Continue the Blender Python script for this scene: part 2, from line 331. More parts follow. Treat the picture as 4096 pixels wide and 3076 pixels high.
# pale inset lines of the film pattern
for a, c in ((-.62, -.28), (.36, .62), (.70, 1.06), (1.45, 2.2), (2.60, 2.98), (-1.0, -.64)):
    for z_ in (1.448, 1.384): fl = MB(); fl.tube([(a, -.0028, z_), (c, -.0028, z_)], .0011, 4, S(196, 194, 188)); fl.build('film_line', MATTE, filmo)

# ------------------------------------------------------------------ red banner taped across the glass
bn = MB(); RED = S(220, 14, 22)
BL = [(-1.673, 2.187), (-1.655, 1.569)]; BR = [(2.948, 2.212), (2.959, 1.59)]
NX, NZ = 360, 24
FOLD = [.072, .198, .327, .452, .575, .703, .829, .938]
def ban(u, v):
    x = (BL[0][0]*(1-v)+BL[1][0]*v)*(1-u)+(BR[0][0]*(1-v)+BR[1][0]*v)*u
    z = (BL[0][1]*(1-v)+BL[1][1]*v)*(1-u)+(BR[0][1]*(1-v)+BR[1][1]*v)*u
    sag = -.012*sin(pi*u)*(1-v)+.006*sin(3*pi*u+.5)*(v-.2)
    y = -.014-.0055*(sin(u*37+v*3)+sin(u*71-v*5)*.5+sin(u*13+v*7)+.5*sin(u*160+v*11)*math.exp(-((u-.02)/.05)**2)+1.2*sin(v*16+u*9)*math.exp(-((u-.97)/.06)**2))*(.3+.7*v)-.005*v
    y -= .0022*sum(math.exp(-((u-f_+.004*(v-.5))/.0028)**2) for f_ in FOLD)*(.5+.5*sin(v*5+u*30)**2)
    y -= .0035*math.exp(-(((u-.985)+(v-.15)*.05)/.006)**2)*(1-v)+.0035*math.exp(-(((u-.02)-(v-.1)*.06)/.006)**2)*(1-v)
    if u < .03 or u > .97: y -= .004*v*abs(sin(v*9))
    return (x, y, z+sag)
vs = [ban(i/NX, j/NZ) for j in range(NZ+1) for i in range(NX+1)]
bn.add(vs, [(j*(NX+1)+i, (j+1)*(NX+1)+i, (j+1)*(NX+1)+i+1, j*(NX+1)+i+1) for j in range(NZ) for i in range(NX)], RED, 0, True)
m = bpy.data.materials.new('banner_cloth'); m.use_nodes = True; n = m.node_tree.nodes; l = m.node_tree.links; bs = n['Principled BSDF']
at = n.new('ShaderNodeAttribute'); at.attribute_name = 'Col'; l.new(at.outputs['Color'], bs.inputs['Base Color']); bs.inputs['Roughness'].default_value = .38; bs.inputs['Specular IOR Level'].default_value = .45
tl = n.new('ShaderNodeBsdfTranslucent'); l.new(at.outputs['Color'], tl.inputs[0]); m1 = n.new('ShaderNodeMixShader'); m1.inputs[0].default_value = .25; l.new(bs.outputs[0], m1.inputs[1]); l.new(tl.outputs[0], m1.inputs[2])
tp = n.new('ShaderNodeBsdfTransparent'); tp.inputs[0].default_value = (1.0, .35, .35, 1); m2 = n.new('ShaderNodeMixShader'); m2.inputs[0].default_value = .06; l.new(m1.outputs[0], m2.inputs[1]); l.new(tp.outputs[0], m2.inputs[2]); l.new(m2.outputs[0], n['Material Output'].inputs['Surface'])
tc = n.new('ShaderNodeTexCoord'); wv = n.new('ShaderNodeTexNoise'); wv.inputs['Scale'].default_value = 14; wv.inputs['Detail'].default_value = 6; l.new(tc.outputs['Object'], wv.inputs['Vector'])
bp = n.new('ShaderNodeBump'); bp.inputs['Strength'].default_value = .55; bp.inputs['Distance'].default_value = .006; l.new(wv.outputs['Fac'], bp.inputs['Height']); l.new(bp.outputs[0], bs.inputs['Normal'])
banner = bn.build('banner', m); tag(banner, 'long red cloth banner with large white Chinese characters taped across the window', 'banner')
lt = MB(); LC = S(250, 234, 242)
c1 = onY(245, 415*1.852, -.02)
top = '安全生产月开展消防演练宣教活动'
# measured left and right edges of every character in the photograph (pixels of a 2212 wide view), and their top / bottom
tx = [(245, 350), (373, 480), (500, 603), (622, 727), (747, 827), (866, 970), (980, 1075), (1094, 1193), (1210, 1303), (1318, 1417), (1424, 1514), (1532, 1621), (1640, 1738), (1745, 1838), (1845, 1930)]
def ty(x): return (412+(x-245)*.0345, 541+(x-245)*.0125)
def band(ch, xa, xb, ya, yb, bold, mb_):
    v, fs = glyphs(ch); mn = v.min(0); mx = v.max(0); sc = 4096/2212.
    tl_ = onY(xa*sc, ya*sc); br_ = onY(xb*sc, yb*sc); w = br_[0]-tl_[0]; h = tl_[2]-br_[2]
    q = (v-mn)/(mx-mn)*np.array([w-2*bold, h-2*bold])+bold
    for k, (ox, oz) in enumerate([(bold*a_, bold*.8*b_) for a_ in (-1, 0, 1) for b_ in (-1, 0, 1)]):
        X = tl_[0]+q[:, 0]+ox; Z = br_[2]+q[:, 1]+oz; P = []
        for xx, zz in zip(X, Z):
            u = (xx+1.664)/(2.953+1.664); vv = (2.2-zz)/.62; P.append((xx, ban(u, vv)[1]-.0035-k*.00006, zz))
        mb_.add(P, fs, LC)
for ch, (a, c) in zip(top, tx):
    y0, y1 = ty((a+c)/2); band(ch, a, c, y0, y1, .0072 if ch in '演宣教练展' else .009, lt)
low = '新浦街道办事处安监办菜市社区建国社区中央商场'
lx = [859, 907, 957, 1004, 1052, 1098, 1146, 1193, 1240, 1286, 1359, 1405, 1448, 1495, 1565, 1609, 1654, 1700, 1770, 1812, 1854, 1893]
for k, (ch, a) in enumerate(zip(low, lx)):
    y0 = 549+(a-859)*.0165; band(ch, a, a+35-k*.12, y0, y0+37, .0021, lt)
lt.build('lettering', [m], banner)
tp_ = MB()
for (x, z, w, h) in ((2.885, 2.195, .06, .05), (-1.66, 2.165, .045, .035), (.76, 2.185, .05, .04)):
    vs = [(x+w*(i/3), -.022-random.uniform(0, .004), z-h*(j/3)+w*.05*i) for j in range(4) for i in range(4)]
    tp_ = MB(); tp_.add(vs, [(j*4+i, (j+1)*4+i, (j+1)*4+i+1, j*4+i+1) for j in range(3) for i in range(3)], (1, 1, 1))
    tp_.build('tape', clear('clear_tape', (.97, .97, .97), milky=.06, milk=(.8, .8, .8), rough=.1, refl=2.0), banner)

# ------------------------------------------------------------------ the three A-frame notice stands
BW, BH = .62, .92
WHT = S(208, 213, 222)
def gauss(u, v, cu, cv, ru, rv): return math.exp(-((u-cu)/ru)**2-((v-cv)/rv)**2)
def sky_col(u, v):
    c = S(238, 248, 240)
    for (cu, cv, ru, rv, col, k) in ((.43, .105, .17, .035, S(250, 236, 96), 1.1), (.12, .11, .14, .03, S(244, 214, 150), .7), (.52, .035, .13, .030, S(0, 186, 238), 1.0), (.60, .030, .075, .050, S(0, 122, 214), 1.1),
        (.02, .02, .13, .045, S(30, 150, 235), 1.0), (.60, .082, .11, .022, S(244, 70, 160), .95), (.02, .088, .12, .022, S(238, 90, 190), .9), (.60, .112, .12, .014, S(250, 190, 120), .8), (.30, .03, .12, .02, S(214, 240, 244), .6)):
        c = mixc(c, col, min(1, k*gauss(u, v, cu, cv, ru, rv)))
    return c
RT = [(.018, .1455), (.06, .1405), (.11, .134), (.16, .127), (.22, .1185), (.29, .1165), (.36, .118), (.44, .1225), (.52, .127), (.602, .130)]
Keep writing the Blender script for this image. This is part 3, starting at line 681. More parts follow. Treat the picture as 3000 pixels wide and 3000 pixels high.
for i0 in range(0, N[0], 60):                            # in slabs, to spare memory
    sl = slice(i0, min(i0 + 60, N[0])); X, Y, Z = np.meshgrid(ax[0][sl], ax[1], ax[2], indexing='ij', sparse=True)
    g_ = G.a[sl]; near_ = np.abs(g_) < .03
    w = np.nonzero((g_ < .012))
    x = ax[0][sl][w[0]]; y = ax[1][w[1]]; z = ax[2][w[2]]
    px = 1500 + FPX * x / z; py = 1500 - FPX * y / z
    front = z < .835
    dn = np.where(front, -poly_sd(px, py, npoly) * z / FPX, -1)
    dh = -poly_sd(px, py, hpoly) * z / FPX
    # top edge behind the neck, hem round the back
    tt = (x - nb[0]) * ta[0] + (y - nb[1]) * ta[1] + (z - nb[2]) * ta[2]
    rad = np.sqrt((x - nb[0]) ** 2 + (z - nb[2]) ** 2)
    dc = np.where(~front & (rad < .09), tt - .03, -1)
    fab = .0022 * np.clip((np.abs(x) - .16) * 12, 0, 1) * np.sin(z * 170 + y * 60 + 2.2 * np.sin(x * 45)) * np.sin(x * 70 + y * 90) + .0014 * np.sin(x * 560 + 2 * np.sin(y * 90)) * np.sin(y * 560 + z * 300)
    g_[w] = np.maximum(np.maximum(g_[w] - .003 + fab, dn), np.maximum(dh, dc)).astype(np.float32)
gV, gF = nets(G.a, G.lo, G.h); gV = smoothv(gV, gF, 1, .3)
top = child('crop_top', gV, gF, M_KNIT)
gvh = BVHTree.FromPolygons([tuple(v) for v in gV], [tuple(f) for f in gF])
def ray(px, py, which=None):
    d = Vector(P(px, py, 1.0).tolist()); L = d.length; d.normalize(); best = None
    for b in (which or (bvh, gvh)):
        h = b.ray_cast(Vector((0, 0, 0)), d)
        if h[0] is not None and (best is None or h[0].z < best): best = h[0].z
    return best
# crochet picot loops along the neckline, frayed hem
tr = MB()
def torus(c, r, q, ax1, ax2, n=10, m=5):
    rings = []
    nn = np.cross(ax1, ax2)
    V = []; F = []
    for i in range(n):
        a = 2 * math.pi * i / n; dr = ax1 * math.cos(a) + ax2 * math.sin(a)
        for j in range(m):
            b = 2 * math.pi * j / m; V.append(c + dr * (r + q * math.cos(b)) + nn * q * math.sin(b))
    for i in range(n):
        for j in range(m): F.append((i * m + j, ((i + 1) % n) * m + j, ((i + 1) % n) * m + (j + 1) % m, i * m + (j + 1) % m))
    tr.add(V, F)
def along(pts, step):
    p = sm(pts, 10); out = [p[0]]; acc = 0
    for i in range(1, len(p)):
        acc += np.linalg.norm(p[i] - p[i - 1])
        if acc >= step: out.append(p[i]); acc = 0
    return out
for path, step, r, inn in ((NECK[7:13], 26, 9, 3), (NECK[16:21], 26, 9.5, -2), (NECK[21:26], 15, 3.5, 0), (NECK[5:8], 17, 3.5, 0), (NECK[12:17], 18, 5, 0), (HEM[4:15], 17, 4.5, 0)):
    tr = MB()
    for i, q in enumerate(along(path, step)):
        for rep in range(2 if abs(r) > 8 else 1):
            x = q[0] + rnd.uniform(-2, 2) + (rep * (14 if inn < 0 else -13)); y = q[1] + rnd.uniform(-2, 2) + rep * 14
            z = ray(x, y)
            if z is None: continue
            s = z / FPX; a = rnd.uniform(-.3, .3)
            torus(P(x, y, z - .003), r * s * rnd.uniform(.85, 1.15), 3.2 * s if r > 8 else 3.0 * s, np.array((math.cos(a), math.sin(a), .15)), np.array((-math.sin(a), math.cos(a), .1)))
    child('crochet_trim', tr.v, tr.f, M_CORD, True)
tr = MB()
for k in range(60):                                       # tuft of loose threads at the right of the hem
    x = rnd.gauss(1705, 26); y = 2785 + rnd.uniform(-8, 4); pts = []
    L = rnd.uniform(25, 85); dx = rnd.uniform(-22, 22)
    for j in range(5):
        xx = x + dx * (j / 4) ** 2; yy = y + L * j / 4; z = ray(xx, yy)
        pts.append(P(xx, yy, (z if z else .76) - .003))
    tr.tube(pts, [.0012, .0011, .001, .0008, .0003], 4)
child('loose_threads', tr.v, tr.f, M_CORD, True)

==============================

**Exercise brief:** Copy out the listing above, line by line and exactly, from its first line to the line holding "for z_ in (1.448, 1.384): fl", inclusive.

**Completed task:**
Continue the Blender Python script for this scene: part 2, from line 331. More parts follow. Treat the picture as 4096 pixels wide and 3076 pixels high.
# pale inset lines of the film pattern
for a, c in ((-.62, -.28), (.36, .62), (.70, 1.06), (1.45, 2.2), (2.60, 2.98), (-1.0, -.64)):
    for z_ in (1.448, 1.384): fl = MB(); fl.tube([(a, -.0028, z_), (c, -.0028, z_)], .0011, 4, S(196, 194, 188)); fl.build('film_line', MATTE, filmo)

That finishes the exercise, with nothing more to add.